Heavy fighting and artillery shelling in the area of the plant were reported Friday.
The head of the International Atomic Energy Agency said there's "a real risk of nuclear disaster" unless the fighting stops and inspectors are allowed inside the facility.
"This is a serious hour, a grave hour," IAEA Chief Rafael Grossi said late Thursday during a U.N. Security Council meeting. "The IAEA must urgently be allowed to conduct a mission to Zaporizhzhia."
Russian forces who occupy the plant have been accused of using it as a shield to fire at Ukrainian army positions. Heavy shelling in areas near the plant has been reported over the past two weeks.
Russian soldiers control the facility, but Ukrainian staff are continuing to operate the plant.
"We know that the Russians have been there for some time. We also know that the Russians have fired artillery, I think specifically rockets, from around the power plant," a senior U.S. military official told reporters Friday, refuting Russian allegations that the plant has been targeted by Ukrainian forces.
"I don't have any belief that the Ukrainians, who know very well what the impacts of hitting that power plant would be, have an interest in hitting the power plant," the official added.
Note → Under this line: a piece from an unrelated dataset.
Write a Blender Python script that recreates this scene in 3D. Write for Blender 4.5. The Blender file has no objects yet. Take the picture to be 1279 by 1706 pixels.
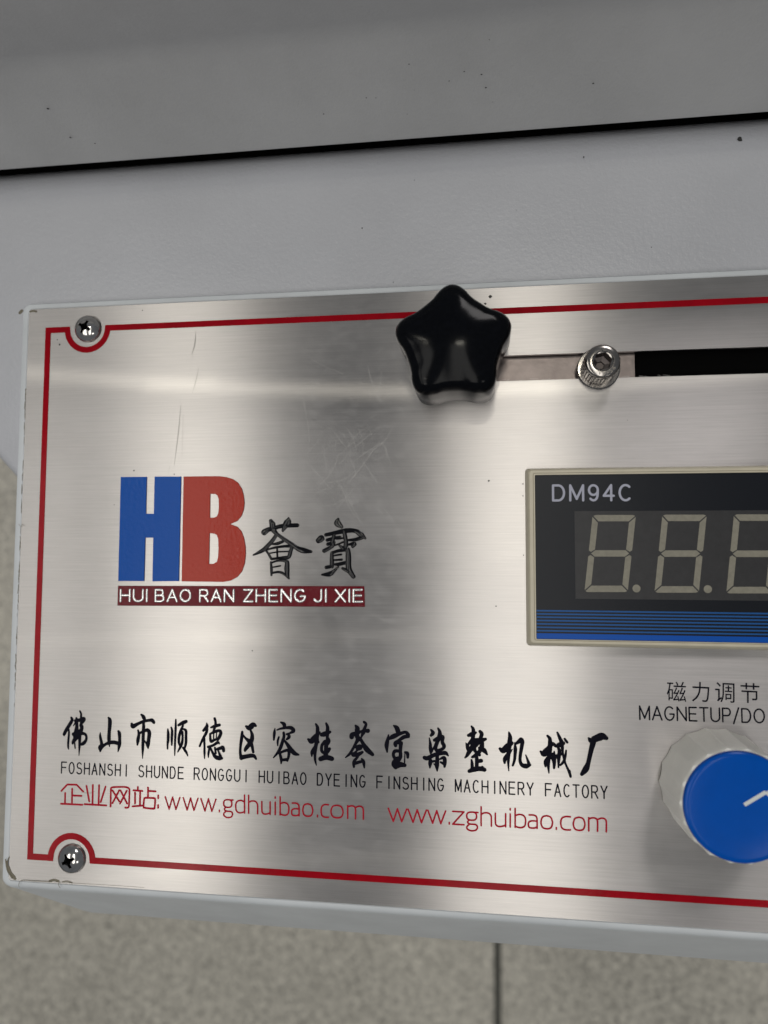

Separately, U.N. Secretary-General Antonio Guterres warned in a statement that the Zaporizhzhia nuclear power plant "must not be used as part of any military operation."
"Urgent agreement is needed at a technical level on a safe perimeter of demilitarization to ensure the safety of the area," he added.
In other developments, Ukrainian President Volodymyr Zelenskyy on Friday urged the United States and other countries to label Russia a state sponsor of terrorism, saying in his nightly video address, "After everything that the occupiers have done in Ukraine, there can be only one approach to Russia — as a terrorist state."
A senior Russian official said Friday that ties between Moscow and Washington would be badly damaged if the U.S. Senate were to pass a law labeling Russia a state sponsor of terrorism.
The action would be "the most serious collateral damage for bilateral diplomatic relations, to the point of downgrading and even breaking them off," Russia's Tass news agency quoted Alexander Darchiyev, head of the North American department at the Russian Foreign Ministry, as saying.
Meanwhile, a senior Ukrainian official claimed 60 Russian pilots and technicians were killed and 100 people were wounded at the Russian-operated Saki military air base in western Crimea on Tuesday.
Russia claims that only munitions stored at the airfield exploded, but Anton Gerashchenko, an adviser to Ukraine's minister of internal affairs, told The New York Times on Friday that was "a blatant lie."
The U.S. on Friday said its own assessment indicated that several Russian fighter jets, several Russian fighter-bombers and a Russian surveillance aircraft were destroyed, along with a "pretty significant cache of munitions."
Satellite images taken earlier this week showed several fighter jets and at least five bombers destroyed at the base, according to a British military intelligence report.
The British defense ministry said Saturday on Twitter that Russia is likely having trouble providing supplies to its military in Ukraine on the west bank of the Dnipro in Kherson Oblast because two of the area’s primary road bridges are out, following damage by Ukraine.
The ministry said Russia has been using a pontoon ferry to provide supplies to several thousand troops stationed on the west bank since late July. “Even if Russia manages to make significant repairs to the bridges,” the ministry said, “they will remain a key vulnerability.”
Some information for this report came from Reuters, The Associated Press and Agence France-Presse.